La toiture historique sera également remodelée et une passerelle sera construite par-dessus les quais afin d’unir les quartiers (entre l’Avenida Ciudad de Barcelona et Calle Méndez Álvaro), les deux côtés de la gare. Le nouveau lobby sera situé au confluent des rues Méndez Álvaro et Garganta de los Montes et une nouvelle salle sera construite en plus de la rénovation des salles actuelles. L’objectif est que le voyageur dispose d’un accès clair à la gare, et notamment aux 14 voies AVE actuelles.

Un accès à quatre voies sur trente kilomètres

Actuellement, les lignes ferroviaires à grande vitesse Madrid-Levante et Madrid-Andalucía partagent l’accès à la capitale du sud, qui arrive à un degré considérable de saturation. Avec la mise en service de deux nouvelles voies dans l’entrée sud de Madrid, quatre voies seront disponibles pour le trafic grande ligne, allégeant le goulot d’étranglement et permettant la réception d’un plus grand nombre de trains. Dans le but d’assurer toutes les fonctionnalités de ce corridor, Adif Alta Velocidad a également lancé le processus d’intégration de la LGV Madrid – Barcelone dans la section d’Atocha.

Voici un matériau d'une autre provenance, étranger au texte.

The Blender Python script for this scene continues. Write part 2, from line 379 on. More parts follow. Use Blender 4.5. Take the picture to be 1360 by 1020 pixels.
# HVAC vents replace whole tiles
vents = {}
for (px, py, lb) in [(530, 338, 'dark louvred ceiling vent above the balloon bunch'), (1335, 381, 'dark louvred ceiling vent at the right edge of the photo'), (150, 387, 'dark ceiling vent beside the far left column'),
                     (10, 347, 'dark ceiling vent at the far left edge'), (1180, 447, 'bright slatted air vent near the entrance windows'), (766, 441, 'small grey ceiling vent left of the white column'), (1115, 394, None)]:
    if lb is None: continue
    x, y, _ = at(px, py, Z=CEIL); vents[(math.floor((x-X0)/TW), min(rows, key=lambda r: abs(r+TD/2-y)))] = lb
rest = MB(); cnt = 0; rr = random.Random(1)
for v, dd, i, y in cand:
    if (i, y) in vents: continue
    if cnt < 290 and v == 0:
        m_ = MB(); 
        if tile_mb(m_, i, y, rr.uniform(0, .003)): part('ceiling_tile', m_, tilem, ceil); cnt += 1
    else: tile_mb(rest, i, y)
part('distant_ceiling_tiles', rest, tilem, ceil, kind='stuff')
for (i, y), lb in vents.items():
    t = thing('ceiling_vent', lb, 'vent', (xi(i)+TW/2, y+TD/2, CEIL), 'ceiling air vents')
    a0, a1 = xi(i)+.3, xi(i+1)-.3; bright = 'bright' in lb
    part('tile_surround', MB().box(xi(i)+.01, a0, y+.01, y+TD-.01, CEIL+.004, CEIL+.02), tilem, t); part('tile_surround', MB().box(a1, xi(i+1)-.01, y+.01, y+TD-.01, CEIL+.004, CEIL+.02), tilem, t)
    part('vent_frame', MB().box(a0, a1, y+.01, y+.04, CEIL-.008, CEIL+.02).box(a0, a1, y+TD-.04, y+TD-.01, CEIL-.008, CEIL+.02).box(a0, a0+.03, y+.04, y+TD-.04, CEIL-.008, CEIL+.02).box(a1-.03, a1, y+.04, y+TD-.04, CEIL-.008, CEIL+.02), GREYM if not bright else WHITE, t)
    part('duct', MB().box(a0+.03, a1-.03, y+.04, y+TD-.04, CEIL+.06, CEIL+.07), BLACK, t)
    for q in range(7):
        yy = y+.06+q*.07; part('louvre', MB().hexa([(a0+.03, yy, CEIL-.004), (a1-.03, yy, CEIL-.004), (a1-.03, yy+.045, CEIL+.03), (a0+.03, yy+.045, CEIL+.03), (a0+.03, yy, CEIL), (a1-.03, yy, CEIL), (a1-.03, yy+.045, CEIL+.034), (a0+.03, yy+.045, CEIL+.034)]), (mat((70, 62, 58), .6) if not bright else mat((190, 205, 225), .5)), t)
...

Au total donc, les investissements prévus, cofinancés par le mécanisme pour l’interconnexion en Europe, sont les suivants:

  • Deuxième phase de rénovation de la gare de Puerta de Atocha: 423 millions d’euros;
  • Modification des voies ibériques 14 et 15 en voie normale et construction des voies 22 à 25 à la gare de Chamartín: 237,6 millions d’euros;
  • Coût total du tunnel Atocha – Chamartín: 322 millions d’euros

Soit près d’un milliard d’euros dans la capitale même, auquel s’ajoutent les 646,5 millions d’euros du quadruplement de la ligne entre Atocha et Torrejón de Velasco. Le rail espagnol porte un nom : mobilité du future.